Locate the word "this" in the material, then show every line that holds it.

--- Start of Dataset excerpts ---

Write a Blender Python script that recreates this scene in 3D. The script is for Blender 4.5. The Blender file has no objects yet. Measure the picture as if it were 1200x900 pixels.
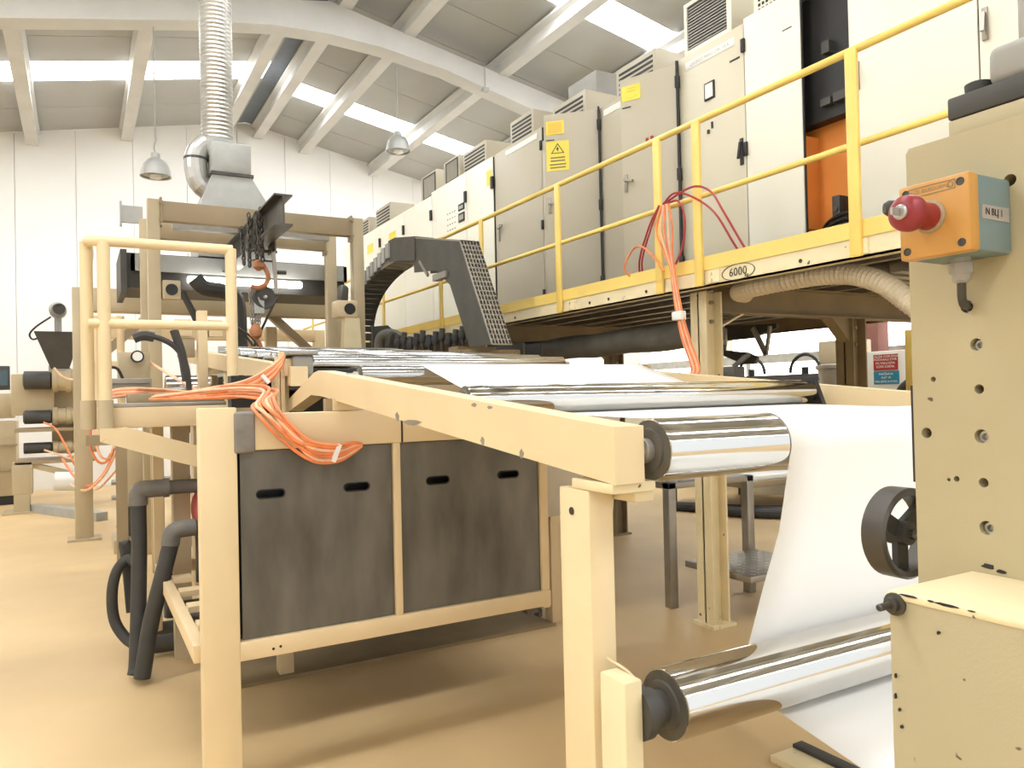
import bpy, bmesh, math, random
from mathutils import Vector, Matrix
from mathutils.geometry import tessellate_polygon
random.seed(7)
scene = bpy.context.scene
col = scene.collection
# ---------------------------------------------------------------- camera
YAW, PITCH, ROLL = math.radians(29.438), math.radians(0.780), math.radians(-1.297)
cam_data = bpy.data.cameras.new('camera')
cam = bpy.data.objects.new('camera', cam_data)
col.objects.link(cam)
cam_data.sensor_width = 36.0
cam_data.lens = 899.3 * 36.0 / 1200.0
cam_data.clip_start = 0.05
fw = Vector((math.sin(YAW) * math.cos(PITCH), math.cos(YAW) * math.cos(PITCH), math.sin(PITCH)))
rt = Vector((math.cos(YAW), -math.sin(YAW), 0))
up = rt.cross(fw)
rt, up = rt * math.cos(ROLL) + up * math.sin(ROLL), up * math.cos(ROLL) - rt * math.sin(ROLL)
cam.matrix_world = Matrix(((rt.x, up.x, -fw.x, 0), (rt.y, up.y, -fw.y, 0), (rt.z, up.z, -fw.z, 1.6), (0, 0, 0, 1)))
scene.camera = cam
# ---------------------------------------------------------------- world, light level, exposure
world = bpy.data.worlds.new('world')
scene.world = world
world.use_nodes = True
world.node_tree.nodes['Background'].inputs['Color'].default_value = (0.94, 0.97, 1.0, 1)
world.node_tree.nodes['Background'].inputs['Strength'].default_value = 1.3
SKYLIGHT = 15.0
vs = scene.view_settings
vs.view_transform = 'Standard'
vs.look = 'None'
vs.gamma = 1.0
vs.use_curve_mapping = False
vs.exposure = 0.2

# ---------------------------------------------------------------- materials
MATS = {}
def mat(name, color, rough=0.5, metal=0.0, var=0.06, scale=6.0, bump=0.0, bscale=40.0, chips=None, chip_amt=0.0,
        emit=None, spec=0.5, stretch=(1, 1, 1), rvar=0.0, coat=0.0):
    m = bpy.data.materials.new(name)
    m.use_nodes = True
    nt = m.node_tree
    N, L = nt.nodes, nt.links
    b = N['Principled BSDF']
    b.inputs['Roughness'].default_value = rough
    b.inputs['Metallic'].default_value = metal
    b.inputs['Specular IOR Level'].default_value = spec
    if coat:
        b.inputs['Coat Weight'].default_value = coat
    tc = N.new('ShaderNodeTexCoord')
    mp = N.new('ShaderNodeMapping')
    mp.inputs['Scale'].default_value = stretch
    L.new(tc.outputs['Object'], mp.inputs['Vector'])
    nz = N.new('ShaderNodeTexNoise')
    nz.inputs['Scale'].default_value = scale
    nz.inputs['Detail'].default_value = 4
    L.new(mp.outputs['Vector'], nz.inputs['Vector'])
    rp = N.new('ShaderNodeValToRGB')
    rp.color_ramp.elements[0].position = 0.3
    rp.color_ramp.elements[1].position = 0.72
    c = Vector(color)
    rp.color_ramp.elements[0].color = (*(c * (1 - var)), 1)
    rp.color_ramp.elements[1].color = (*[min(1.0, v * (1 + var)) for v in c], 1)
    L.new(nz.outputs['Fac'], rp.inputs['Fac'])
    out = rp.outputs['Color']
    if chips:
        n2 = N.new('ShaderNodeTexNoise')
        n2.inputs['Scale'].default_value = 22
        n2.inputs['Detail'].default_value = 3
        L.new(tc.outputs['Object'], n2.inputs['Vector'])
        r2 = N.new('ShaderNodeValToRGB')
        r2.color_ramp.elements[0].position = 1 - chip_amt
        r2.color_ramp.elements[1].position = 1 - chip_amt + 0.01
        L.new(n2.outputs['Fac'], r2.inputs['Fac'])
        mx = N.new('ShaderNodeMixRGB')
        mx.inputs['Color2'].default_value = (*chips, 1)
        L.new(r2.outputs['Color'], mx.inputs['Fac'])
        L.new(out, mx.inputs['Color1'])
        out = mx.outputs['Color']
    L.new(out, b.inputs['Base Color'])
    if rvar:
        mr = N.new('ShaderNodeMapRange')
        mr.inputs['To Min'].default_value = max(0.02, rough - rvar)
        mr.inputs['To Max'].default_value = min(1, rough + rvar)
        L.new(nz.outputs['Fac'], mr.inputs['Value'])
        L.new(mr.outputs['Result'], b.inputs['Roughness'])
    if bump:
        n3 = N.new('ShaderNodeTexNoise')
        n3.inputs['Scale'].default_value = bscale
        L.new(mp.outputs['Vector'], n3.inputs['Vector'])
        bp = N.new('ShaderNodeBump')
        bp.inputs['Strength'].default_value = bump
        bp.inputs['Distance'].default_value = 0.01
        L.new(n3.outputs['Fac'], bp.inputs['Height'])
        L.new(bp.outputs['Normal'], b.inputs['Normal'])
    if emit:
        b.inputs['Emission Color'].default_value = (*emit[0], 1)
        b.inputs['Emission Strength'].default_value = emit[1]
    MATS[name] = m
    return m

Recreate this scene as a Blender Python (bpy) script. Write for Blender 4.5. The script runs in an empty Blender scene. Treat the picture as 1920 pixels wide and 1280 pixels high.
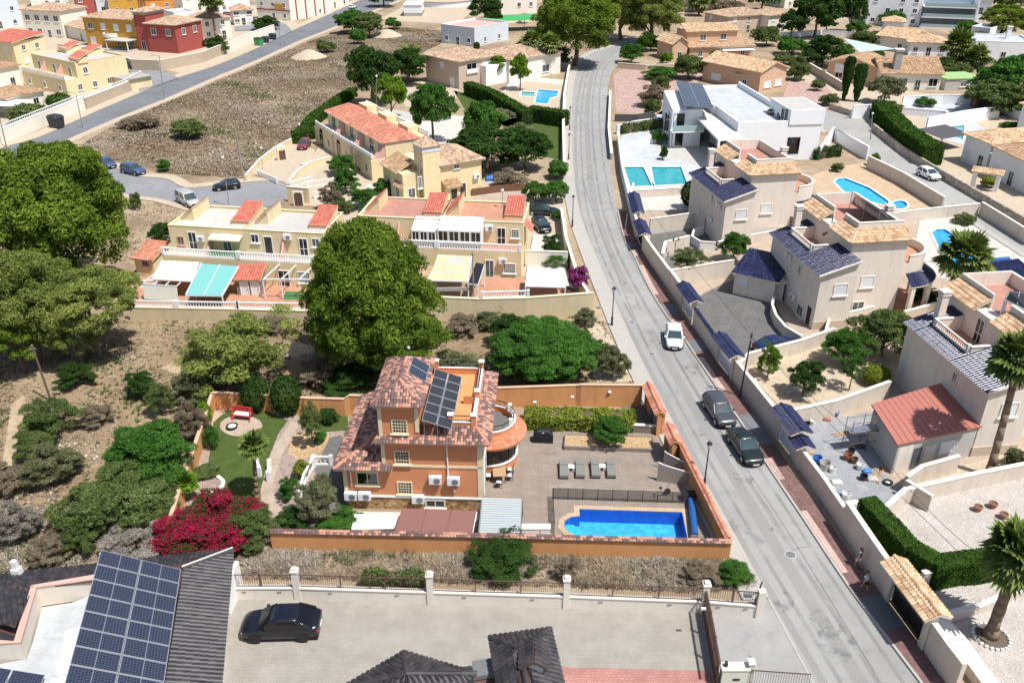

--- End of Dataset excerpts ---

Exercise solution
Write a Blender Python script that recreates this scene in 3D. The script is for Blender 4.5. The Blender file has no objects yet. Measure the picture as if it were 1200x900 pixels.
Recreate this scene as a Blender Python (bpy) script. Write for Blender 4.5. The script runs in an empty Blender scene. Treat the picture as 1920 pixels wide and 1280 pixels high.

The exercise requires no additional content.